Monday, Nov. 15, 1971
The Nephews of Boston Say No
AT first glance, Louis Nephew and his family might appear to be distant Boston relatives of All in the Family's Archie Bunker. A large American flag waves proudly above the small grass and macadam front yard, and during the just completed mayoral campaign, the flagpole was also decorated with a poster boosting Louise Day Hicks, the antibusing candidate. More important, the Nephews recently refused to send their children to a school outside their Dorchester neighborhood, assigned to them under Boston's busing plan. But inside 12 Edson Street the view is somewhat different, and the Nephews seem less like a caricature.
One of the main reasons they chose the Edson Street house was its location. They and their seven children would be near a Catholic church and the Fifield elementary school, which is only two blocks away. When the Nephews bought their home seven years ago, Dorchester was an all-white neighborhood; now black families are moving in and the Nephews worry about their investment and their children. Last September, when they were told that to further integration two of their daughters, Patrice and Susan, would have to go to fifth grade at the new Lee school, half a mile away--the other five children were not affected--they were confused, angry and defiant. "It is our God-given right to send our children to whatever school we want," says Mrs. Nephew.
Her opposition was not caused by bigotry--Fifield was already 30% to 40% black--nor was it based on principle alone. "It's dangerous enough for my kids to walk to Fifield just two blocks away," she maintains. "I didn't see why they should travel half a mile into a district where there's even more crime." Furthermore, she adds, the girls had made friends at Fifield, and were looking forward to being taught by a favorite teacher.

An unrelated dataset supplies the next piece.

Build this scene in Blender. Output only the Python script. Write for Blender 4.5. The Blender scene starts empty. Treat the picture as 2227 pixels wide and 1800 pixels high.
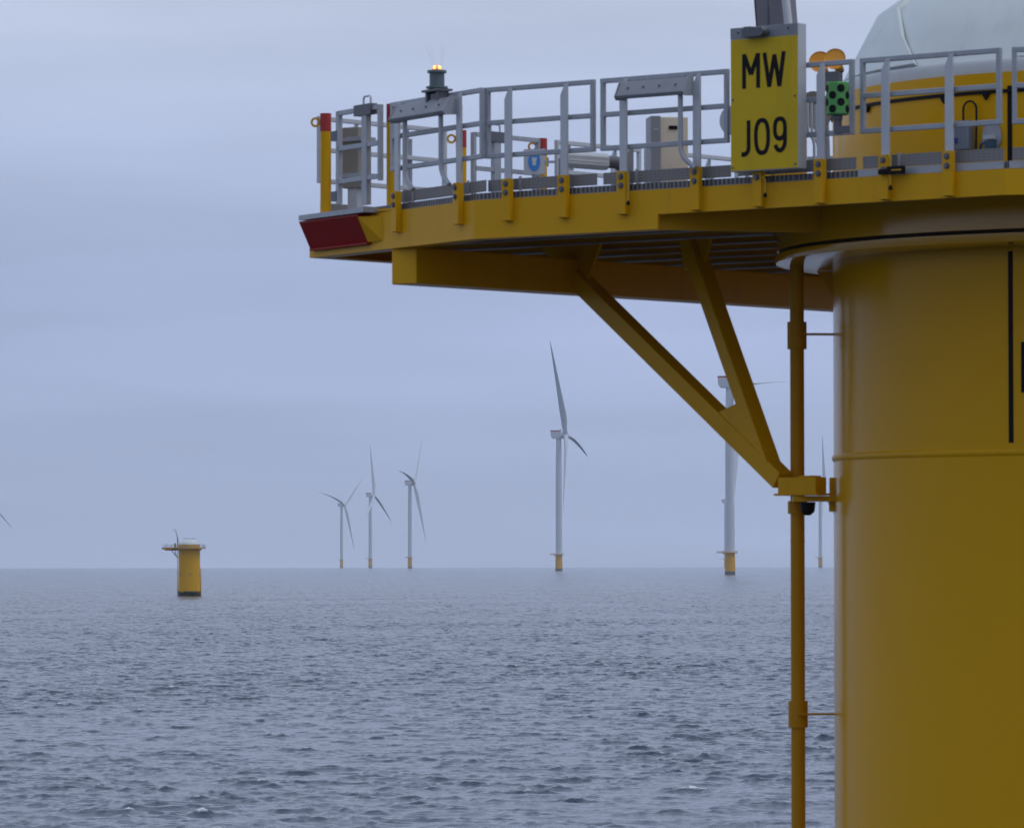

When the school transfer was ordered, Nephew, an IBM programmer, and some friends asked the pastor of St. Matthew's Roman Catholic Church for help. Father Leonard Burke organized the parents of about 200 children, most of whom continued to attend Fifield in defiance of the edict; school officials allowed them in the classrooms, though the children were not registered for credit. Picket lines were set up around the homes of school committeemen who had voted for the busing plan.
The parents' activities, coupled with an approaching school-committee election, produced results--and a blow to desegregation in Boston. In early October the school committee reversed busing plans throughout the city in the presence of an angry crowd of parents. The Nephews found personal vindication in the reversal. "We're called second-class citizens," Jeannette Nephew observes. "But we proved we're second to nobody in city hall."